Challenge — Please give the data below again in full, exactly as it stands.

Dataset content —
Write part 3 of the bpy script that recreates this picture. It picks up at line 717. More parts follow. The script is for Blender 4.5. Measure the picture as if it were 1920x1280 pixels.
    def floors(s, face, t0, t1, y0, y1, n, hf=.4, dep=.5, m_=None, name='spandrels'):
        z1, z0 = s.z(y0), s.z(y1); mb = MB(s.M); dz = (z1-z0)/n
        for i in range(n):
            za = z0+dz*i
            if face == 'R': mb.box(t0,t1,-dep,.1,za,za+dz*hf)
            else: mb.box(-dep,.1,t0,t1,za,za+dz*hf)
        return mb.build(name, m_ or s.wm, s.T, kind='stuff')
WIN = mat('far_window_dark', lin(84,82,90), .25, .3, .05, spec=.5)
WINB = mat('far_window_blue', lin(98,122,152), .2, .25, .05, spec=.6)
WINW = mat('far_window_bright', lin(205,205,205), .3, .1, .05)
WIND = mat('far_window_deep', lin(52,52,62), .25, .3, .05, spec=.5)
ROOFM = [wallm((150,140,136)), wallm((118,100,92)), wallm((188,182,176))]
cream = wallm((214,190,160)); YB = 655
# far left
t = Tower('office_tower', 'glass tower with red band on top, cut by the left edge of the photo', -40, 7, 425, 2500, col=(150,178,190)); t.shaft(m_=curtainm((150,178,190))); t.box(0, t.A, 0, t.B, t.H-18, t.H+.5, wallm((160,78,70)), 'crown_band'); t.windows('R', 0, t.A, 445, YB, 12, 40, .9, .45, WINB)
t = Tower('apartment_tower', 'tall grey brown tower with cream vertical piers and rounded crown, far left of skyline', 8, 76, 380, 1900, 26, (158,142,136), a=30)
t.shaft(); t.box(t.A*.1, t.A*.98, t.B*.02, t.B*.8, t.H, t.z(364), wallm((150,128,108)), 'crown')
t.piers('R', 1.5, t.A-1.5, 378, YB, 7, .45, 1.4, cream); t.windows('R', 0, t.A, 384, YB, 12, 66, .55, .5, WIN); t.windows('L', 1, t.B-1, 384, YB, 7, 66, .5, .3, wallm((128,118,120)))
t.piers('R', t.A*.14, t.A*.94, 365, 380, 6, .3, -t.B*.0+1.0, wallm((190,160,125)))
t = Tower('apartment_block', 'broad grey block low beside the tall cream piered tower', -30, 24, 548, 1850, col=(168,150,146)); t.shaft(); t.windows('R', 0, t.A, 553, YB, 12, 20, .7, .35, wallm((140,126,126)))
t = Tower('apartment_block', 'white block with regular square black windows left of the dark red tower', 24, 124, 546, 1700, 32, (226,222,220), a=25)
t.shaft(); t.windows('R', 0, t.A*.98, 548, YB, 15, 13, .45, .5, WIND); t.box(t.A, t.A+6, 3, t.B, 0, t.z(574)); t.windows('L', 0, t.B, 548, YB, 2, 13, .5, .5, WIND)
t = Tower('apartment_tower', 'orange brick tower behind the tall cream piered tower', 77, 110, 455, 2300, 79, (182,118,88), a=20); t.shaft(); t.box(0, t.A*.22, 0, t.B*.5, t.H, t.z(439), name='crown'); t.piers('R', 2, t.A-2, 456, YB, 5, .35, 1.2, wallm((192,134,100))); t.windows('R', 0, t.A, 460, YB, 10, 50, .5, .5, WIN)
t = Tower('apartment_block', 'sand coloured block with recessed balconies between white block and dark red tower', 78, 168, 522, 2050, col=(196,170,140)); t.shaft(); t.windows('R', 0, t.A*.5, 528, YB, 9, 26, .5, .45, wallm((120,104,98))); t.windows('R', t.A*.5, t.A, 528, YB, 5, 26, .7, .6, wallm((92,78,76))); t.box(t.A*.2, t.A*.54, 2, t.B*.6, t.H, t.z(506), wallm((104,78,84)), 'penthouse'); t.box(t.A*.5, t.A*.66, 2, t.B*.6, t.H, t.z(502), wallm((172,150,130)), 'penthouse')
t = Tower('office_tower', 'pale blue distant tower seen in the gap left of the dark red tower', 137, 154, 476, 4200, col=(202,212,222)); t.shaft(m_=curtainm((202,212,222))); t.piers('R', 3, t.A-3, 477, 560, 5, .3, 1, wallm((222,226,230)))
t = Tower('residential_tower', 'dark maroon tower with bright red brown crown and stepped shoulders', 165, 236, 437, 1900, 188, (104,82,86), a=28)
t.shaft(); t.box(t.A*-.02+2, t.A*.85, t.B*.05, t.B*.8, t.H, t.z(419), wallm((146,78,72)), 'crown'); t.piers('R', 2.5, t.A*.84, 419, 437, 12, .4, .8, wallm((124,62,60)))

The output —
Write part 3 of the bpy script that recreates this picture. It picks up at line 717. More parts follow. The script is for Blender 4.5. Measure the picture as if it were 1920x1280 pixels.
    def floors(s, face, t0, t1, y0, y1, n, hf=.4, dep=.5, m_=None, name='spandrels'):
        z1, z0 = s.z(y0), s.z(y1); mb = MB(s.M); dz = (z1-z0)/n
        for i in range(n):
            za = z0+dz*i
            if face == 'R': mb.box(t0,t1,-dep,.1,za,za+dz*hf)
            else: mb.box(-dep,.1,t0,t1,za,za+dz*hf)
        return mb.build(name, m_ or s.wm, s.T, kind='stuff')
WIN = mat('far_window_dark', lin(84,82,90), .25, .3, .05, spec=.5)
WINB = mat('far_window_blue', lin(98,122,152), .2, .25, .05, spec=.6)
WINW = mat('far_window_bright', lin(205,205,205), .3, .1, .05)
WIND = mat('far_window_deep', lin(52,52,62), .25, .3, .05, spec=.5)
ROOFM = [wallm((150,140,136)), wallm((118,100,92)), wallm((188,182,176))]
cream = wallm((214,190,160)); YB = 655
# far left
t = Tower('office_tower', 'glass tower with red band on top, cut by the left edge of the photo', -40, 7, 425, 2500, col=(150,178,190)); t.shaft(m_=curtainm((150,178,190))); t.box(0, t.A, 0, t.B, t.H-18, t.H+.5, wallm((160,78,70)), 'crown_band'); t.windows('R', 0, t.A, 445, YB, 12, 40, .9, .45, WINB)
t = Tower('apartment_tower', 'tall grey brown tower with cream vertical piers and rounded crown, far left of skyline', 8, 76, 380, 1900, 26, (158,142,136), a=30)
t.shaft(); t.box(t.A*.1, t.A*.98, t.B*.02, t.B*.8, t.H, t.z(364), wallm((150,128,108)), 'crown')
t.piers('R', 1.5, t.A-1.5, 378, YB, 7, .45, 1.4, cream); t.windows('R', 0, t.A, 384, YB, 12, 66, .55, .5, WIN); t.windows('L', 1, t.B-1, 384, YB, 7, 66, .5, .3, wallm((128,118,120)))
t.piers('R', t.A*.14, t.A*.94, 365, 380, 6, .3, -t.B*.0+1.0, wallm((190,160,125)))
t = Tower('apartment_block', 'broad grey block low beside the tall cream piered tower', -30, 24, 548, 1850, col=(168,150,146)); t.shaft(); t.windows('R', 0, t.A, 553, YB, 12, 20, .7, .35, wallm((140,126,126)))
t = Tower('apartment_block', 'white block with regular square black windows left of the dark red tower', 24, 124, 546, 1700, 32, (226,222,220), a=25)
t.shaft(); t.windows('R', 0, t.A*.98, 548, YB, 15, 13, .45, .5, WIND); t.box(t.A, t.A+6, 3, t.B, 0, t.z(574)); t.windows('L', 0, t.B, 548, YB, 2, 13, .5, .5, WIND)
t = Tower('apartment_tower', 'orange brick tower behind the tall cream piered tower', 77, 110, 455, 2300, 79, (182,118,88), a=20); t.shaft(); t.box(0, t.A*.22, 0, t.B*.5, t.H, t.z(439), name='crown'); t.piers('R', 2, t.A-2, 456, YB, 5, .35, 1.2, wallm((192,134,100))); t.windows('R', 0, t.A, 460, YB, 10, 50, .5, .5, WIN)
t = Tower('apartment_block', 'sand coloured block with recessed balconies between white block and dark red tower', 78, 168, 522, 2050, col=(196,170,140)); t.shaft(); t.windows('R', 0, t.A*.5, 528, YB, 9, 26, .5, .45, wallm((120,104,98))); t.windows('R', t.A*.5, t.A, 528, YB, 5, 26, .7, .6, wallm((92,78,76))); t.box(t.A*.2, t.A*.54, 2, t.B*.6, t.H, t.z(506), wallm((104,78,84)), 'penthouse'); t.box(t.A*.5, t.A*.66, 2, t.B*.6, t.H, t.z(502), wallm((172,150,130)), 'penthouse')
t = Tower('office_tower', 'pale blue distant tower seen in the gap left of the dark red tower', 137, 154, 476, 4200, col=(202,212,222)); t.shaft(m_=curtainm((202,212,222))); t.piers('R', 3, t.A-3, 477, 560, 5, .3, 1, wallm((222,226,230)))
t = Tower('residential_tower', 'dark maroon tower with bright red brown crown and stepped shoulders', 165, 236, 437, 1900, 188, (104,82,86), a=28)
t.shaft(); t.box(t.A*-.02+2, t.A*.85, t.B*.05, t.B*.8, t.H, t.z(419), wallm((146,78,72)), 'crown'); t.piers('R', 2.5, t.A*.84, 419, 437, 12, .4, .8, wallm((124,62,60)))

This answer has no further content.